Daemon X Machina Review – Half Beautiful, Half Boring

Daemon X Machina

Style can only go so far. A good sense of aesthetic can really carry lesser games, but there's a limit. Every time I play Daemon X Machina, listen to the music, watch a mech glide through the air, I can't help but smile. It looks striking, and the music really is a cut above when it counts. Daemon X Machina is absolutely aesthetically pleasing to look at and listen to, and that makes me wish I weren't playing, for perhaps watching would've been a better way to experience the game.

Daemon X Machina is a game with some fun ideas, a great sense of style, and poor execution in so many aspects. This just might be the widest gulf in quality I've seen in a modern game between its aesthetics and music and what it's like to actually go hands-on with the game. It's such a disappointment because this is clearly a game that was worked very hard on by a very dedicated team. It has been given the love it deserved, and the end product just doesn't appeal to me.

You play as a brand new mech pilot and can create your own character. You'll quickly find yourself in the Hangar, where you can take on missions and alter your mech, and then the game truly begins. You can select missions from a control panel in the Hangar, and once one is selected, away you go. Most missions come with a more-than-healthy dose of dialogue between characters that just appear and disappear as you take on missions. It comes out of nowhere, suddenly you must listen to minutes upon minutes of dialogue. It's nice that they took the step to record English voices for everything, but the dialogue halts the pacing and is never very interesting.

The characters that appear are eccentric in that typical anime fashion but they are just not interesting. The pieces of dialogue you listen to feel disconnected from anything else, and although these characters fight alongside you in their own mechs, you feel zero connection, almost like they are simply hovering voices that come and go while you focus on combat. These are the most annoying and superfluous characters I've come across in a long time, and if you manage to find any of them endearing, I'd love to find out how that came about.
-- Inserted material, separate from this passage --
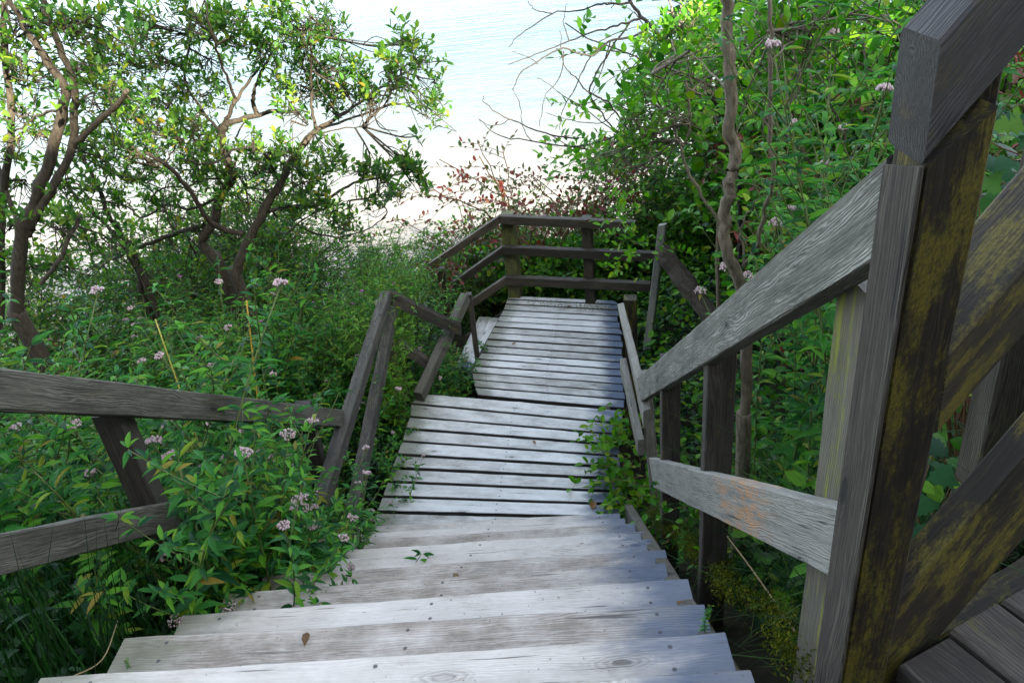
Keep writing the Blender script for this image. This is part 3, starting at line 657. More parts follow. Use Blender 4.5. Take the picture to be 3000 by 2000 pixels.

Once in battle, that strong sense of style hits you once again. Boosting around the stage, flying, shooting enemies, using your weapons, all of it feels a bit awkward at first, but once you master the controls it feels perfectly natural. Although, it's clear this game isn't intended to be played on default JoyCon, as evidenced by HORI releasing a Daemon X Machina JoyCon Pro peripheral for this game to be played on the move. I played on a Pro Controller, and very rarely in handheld mode, which ensured the controls felt comfortable.

It looks and feels great to boost around a stage through the air, or on the sand with it kicking up behind the feet of your mech. This looks and feels cool. And it's a shame that when enemies show up it feels less so. Combat is just not particularly good. You will be using both triggers to shoot the weapons in your arms, which you can alter and customize in the Hangar, and then the left shoulder button to access shoulder-mounted weapons. Again, this can feel weird to control at first, but it ends up feeling fairly natural. The problem is just shooting at enemies.

You get close to enemies, depending on the range of your weapons, aim roughly in their direction, and fire. Fire. Fire. Hold the triggers. Keep firing. They die. This is true for a majority of the enemies in the game, and it's pretty boring unless there's a lot of enemies, which is when weaving and dodging through bullets while destroying enemies feels nice. The only other time combat changes up is when huge boss mechs appear, requiring focusing on weak points while dodging massive attacks. The idea of massive puzzle-like bosses to find the weak spots of and fight is great, but in practice, it's, again, more frustrating than you want.

That's my experience throughout Daemon X Machina. Every time I'm impressed with an element of the game, like the music, I get let down by a boring Hangar. When out on a mission enjoying the freedom of flight, I have to focus on some lame enemies that are either frustrating to fight, or far too easy. Aesthetically it's a game I adore, but when playing, it's a game I abhor. And it's been difficult to reconcile those two halves. If you have any reservations about this game yourself, it's probably worth missing out on.

Review code provided by the publisher.